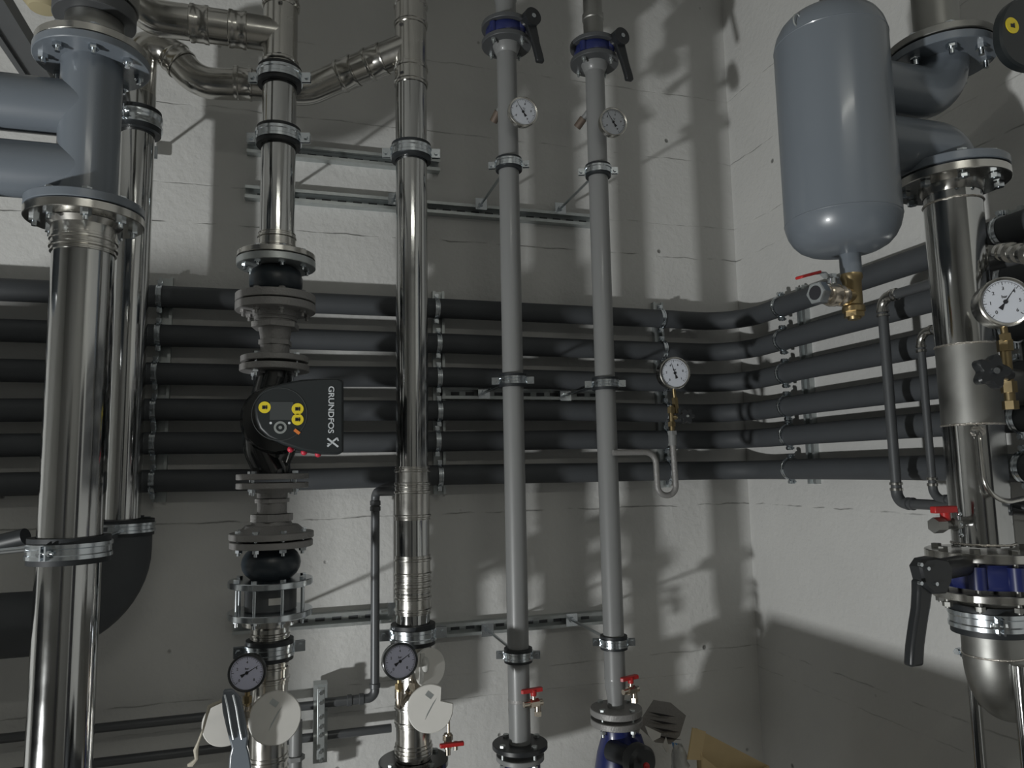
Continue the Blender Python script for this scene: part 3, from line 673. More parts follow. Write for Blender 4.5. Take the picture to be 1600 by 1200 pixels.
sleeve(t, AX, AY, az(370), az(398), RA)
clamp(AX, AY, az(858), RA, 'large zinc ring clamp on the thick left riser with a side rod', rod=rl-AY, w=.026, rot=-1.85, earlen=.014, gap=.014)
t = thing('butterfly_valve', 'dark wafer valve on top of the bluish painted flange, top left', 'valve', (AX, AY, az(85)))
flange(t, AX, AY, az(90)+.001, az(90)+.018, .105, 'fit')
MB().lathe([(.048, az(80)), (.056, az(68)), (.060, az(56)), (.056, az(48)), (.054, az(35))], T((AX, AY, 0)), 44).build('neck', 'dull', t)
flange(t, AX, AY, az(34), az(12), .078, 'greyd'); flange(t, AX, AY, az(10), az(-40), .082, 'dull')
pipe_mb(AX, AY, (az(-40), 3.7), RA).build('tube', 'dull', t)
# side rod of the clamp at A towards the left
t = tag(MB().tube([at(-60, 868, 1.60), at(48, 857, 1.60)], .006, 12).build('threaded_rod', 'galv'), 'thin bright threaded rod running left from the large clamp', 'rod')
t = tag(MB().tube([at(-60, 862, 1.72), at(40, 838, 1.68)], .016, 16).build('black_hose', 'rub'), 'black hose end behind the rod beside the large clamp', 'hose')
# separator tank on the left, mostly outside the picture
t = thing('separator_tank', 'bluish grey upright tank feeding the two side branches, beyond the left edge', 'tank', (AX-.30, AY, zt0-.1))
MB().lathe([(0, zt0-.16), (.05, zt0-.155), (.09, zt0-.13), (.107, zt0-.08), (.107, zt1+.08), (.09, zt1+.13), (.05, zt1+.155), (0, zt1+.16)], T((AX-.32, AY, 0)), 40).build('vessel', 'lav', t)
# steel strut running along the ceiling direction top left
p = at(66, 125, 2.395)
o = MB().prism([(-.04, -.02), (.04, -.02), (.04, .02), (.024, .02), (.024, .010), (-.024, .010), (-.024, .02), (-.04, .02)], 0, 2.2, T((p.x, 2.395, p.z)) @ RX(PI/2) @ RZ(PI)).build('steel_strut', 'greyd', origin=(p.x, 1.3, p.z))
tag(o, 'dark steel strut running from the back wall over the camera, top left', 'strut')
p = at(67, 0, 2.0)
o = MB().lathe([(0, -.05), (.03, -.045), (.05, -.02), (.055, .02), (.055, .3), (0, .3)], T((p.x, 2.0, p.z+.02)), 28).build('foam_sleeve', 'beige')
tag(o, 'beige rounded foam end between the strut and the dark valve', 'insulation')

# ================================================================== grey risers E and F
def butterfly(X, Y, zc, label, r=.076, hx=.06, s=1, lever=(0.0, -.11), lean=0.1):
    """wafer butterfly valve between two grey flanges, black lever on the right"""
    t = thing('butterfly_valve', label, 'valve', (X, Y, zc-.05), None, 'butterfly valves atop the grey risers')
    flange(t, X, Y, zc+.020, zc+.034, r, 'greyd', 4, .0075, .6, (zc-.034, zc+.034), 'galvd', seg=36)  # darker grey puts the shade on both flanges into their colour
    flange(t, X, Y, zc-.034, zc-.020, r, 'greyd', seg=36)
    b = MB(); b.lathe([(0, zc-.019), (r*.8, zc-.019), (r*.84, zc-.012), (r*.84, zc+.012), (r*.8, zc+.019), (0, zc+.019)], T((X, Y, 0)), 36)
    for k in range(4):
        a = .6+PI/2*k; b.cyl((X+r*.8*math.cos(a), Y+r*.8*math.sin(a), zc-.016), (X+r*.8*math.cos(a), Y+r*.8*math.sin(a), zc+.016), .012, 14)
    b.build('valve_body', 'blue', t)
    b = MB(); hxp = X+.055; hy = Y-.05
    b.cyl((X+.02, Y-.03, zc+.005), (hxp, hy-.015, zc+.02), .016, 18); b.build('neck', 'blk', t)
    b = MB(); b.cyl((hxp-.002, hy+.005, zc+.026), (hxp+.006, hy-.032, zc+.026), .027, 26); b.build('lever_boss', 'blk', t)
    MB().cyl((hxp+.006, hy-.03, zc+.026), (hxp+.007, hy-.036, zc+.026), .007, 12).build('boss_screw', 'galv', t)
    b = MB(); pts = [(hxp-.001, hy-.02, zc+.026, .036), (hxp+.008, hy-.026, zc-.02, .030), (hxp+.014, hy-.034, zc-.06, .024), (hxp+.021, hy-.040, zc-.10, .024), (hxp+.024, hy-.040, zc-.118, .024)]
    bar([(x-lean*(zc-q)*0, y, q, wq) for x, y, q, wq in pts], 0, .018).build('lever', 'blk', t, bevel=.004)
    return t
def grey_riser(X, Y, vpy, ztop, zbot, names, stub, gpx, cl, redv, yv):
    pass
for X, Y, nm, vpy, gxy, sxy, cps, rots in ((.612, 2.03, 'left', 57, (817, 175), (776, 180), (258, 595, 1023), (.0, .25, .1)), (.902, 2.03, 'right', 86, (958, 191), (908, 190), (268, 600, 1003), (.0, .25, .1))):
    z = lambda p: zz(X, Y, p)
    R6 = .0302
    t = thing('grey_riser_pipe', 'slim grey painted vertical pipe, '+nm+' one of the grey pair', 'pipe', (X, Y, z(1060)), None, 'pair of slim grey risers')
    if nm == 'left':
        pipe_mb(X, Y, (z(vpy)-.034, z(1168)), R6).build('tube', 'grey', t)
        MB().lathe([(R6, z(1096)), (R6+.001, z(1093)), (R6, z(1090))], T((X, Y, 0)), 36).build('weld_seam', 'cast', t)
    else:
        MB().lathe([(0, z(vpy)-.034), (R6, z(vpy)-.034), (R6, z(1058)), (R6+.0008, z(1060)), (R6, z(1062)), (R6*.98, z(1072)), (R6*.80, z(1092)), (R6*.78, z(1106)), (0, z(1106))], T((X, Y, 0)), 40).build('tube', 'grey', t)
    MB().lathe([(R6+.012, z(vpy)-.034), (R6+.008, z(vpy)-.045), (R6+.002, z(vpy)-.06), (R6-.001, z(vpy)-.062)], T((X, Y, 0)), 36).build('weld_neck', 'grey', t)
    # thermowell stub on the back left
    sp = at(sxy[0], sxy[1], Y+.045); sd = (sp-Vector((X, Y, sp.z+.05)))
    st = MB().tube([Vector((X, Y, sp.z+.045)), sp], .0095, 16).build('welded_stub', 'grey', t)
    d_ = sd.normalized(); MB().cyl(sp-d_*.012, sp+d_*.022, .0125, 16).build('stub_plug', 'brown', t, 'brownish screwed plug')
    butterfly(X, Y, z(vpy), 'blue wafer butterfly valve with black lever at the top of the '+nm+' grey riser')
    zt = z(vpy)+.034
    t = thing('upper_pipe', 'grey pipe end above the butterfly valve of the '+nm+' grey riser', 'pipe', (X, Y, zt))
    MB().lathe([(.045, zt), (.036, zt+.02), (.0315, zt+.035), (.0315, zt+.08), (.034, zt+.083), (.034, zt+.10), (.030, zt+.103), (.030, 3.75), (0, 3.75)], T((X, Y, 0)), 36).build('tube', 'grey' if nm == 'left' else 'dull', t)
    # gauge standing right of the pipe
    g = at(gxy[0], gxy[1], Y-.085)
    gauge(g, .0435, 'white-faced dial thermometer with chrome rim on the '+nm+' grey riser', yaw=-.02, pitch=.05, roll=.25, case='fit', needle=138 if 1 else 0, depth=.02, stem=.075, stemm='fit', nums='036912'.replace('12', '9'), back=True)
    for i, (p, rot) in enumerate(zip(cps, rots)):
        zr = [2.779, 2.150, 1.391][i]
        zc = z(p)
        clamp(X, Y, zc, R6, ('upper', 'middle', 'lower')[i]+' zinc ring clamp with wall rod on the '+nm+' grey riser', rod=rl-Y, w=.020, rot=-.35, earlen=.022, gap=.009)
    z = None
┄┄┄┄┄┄
**PROBLEM TO SOLVE**
Gather each line from the listing above that holds "picture".

**EXERCISE RESULT**
Continue the Blender Python script for this scene: part 3, from line 673. More parts follow. Write for Blender 4.5. Take the picture to be 1600 by 1200 pixels.
# separator tank on the left, mostly outside the picture